- DATASET EXTRACT -
▼
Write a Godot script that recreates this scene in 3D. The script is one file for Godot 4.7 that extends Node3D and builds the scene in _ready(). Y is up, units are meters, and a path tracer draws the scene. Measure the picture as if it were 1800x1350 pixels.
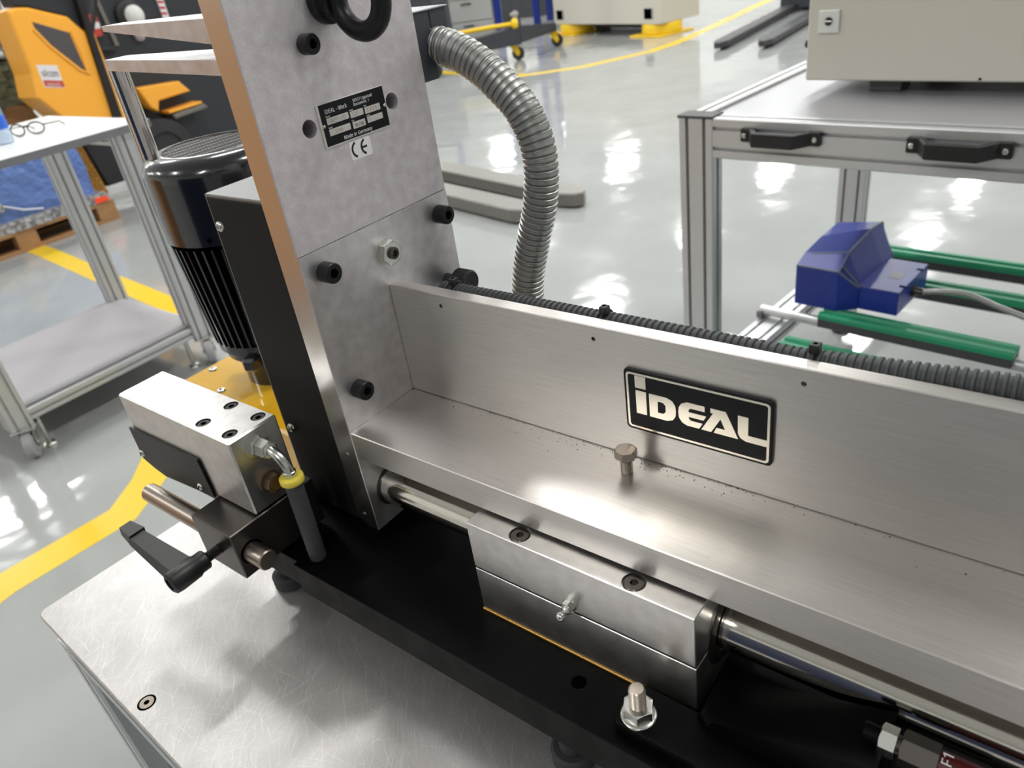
extends Node3D
# Workshop close-up: a bench welding machine of aluminium plates on a steel-topped bench in a factory hall.
# Lengths are millimetres in the machine's axes (x along the rail, y up from the shelf, z to the front); FL is the floor below the shelf.
const FL := 1115.0
var M := {}
var used := {}

# ---------- first: camera, exposure, lamps ----------
const EXPOSURE := 1.5
const GLOW := 6.0
const LAMP := 9.0

func _ready() -> void:
	var cam := Camera3D.new()
	cam.name = "camera"
	cam.transform = Transform3D(Basis(Vector3(0.7884520, -0.1365464, -0.5997487), Vector3(-0.2158531, 0.8516161, -0.4776583), Vector3(0.5759781, 0.5060683, 0.6419845)), (V(418.8774, 305.2934, 277.4124) + V(0, FL, 0)) * 0.001)
	var lens := CameraAttributesPhysical.new()
	lens.frustum_focal_length = 23.79134
	lens.frustum_focus_distance = 0.53
	lens.frustum_near = 0.02
	lens.frustum_far = 200.0
	lens.exposure_aperture = 10.5
	cam.attributes = lens
	cam.fov = 53.53141
	cam.near = 0.02
	cam.far = 200.0
	add_child(cam)
	cam.current = true
	var env := Environment.new()
	env.background_mode = Environment.BG_COLOR
	env.background_color = Color(0.02, 0.02, 0.02)
	env.tonemap_mode = Environment.TONE_MAPPER_LINEAR
	env.tonemap_exposure = EXPOSURE
	env.sdfgi_enabled = true
	env.ssao_enabled = true
	env.ssil_enabled = true
	var we := WorldEnvironment.new()
	we.name = "world_environment"
	we.environment = env
	add_child(we)
	make_materials()
	build_hall()
	build_bench()
	build_machine()
	build_valve_block()
	build_power_unit()
	build_carts()
	build_background()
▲
- INSTRUCTIONS FOR THE TASK -
Reproduce every line above as written, skipping pictures.

- SOLVED PROBLEM -
Write a Godot script that recreates this scene in 3D. The script is one file for Godot 4.7 that extends Node3D and builds the scene in _ready(). Y is up, units are meters, and a path tracer draws the scene. Measure the picture as if it were 1800x1350 pixels.
extends Node3D
# Workshop close-up: a bench welding machine of aluminium plates on a steel-topped bench in a factory hall.
# Lengths are millimetres in the machine's axes (x along the rail, y up from the shelf, z to the front); FL is the floor below the shelf.
const FL := 1115.0
var M := {}
var used := {}

# ---------- first: camera, exposure, lamps ----------
const EXPOSURE := 1.5
const GLOW := 6.0
const LAMP := 9.0

func _ready() -> void:
	var cam := Camera3D.new()
	cam.name = "camera"
	cam.transform = Transform3D(Basis(Vector3(0.7884520, -0.1365464, -0.5997487), Vector3(-0.2158531, 0.8516161, -0.4776583), Vector3(0.5759781, 0.5060683, 0.6419845)), (V(418.8774, 305.2934, 277.4124) + V(0, FL, 0)) * 0.001)
	var lens := CameraAttributesPhysical.new()
	lens.frustum_focal_length = 23.79134
	lens.frustum_focus_distance = 0.53
	lens.frustum_near = 0.02
	lens.frustum_far = 200.0
	lens.exposure_aperture = 10.5
	cam.attributes = lens
	cam.fov = 53.53141
	cam.near = 0.02
	cam.far = 200.0
	add_child(cam)
	cam.current = true
	var env := Environment.new()
	env.background_mode = Environment.BG_COLOR
	env.background_color = Color(0.02, 0.02, 0.02)
	env.tonemap_mode = Environment.TONE_MAPPER_LINEAR
	env.tonemap_exposure = EXPOSURE
	env.sdfgi_enabled = true
	env.ssao_enabled = true
	env.ssil_enabled = true
	var we := WorldEnvironment.new()
	we.name = "world_environment"
	we.environment = env
	add_child(we)
	make_materials()
	build_hall()
	build_bench()
	build_machine()
	build_valve_block()
	build_power_unit()
	build_carts()
	build_background()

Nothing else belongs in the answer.